Matt Cooke scores quick goal in season opener, quiets the boo birds

Matt Cooke, the Minnesota Wild's new agitator
Matt Cooke, the Minnesota Wild's new agitator
Tony Nelson

Matt Cooke sprints towards the offensive zone and pushes his opponent against the boards. After forcing the puck free with his stick, he sneaks unnoticed in front of the goal. All eyes are on his teammate Kyle Brodziak, who fires low. Cooke quickly angles his right skate and deflects the tiny rocket into the corner of the net.

It's only 64 seconds into the Minnesota Wild's home opener against the L.A. Kings on Thursday and Cooke has already quieted his hometown critics. The Wild would lose the game 3-2, during an overtime shootout, but Cooke's goal gave the team an early boost of momentum. From then on, the sprinkling of boos that had preceded the start of the game were buried in applause.

But there's no telling how long that will last. Night in and night out, for the rest of the season -- probably for the rest of his career -- Cooke will be subject to intense scrutiny because of his history of questionable hits.

SEE ALSO: Matt Cooke: The soul of an agitator

"Do you really need another goon? I'd rather have a skilled player," says one fan, 41-year-old Kelly Cooper, outside the stadium. "We'll give him the benefit of the doubt -- he's turning a new leaf."

However, Cooper adds, "If he slashes someone in the neck, I won't cheer for him."

Cooper wasn't the only fan who thinks Cooke, despite two years without a suspension, is capable of such a thing.

Twenty-five-year-old Dan Chirafisi says he grew up playing hockey and doesn't believe that Cooke's nastiest hits were mistakes.
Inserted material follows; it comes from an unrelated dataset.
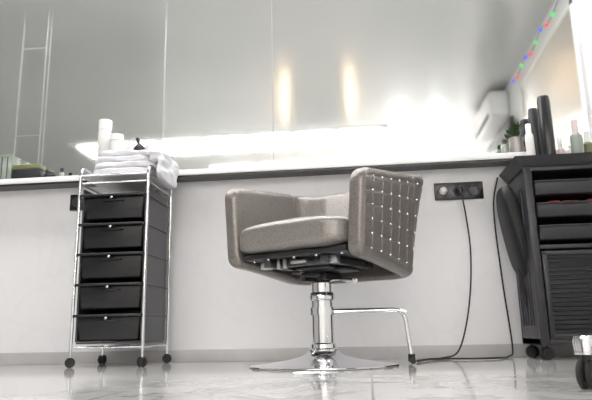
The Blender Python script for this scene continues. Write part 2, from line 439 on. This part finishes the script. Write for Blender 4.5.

But he points to the way fans in markets such as Detroit got over their hostility for Todd Bertuzzi. While playing for the Vancouver, in 2004, Bertuzzi punched Colorado's Steve Moore in the back of the head and fell on top of him, fracturing several neck vertebrae.

"For them to accept Bertuzzi, I think we can accept Cooke," Chirafisi says.

For that to happen, Cooke will need to prove himself offensively in more than a single game, and the Wild organization seems conscious of that. His jerseys have been selling fairly well, says Jen Meyers, a manager at the team store, but there are fewer items bearing with his name or image than other star players.

"As people start to accept him a little more, we'll get more," she says, including pucks and pins and decals.

Cooke is prepared for the long haul.

"I play for the Minnesota Wild now and that's who I am," he says after the game. "From here on out, for the next three years, that's where I'm at."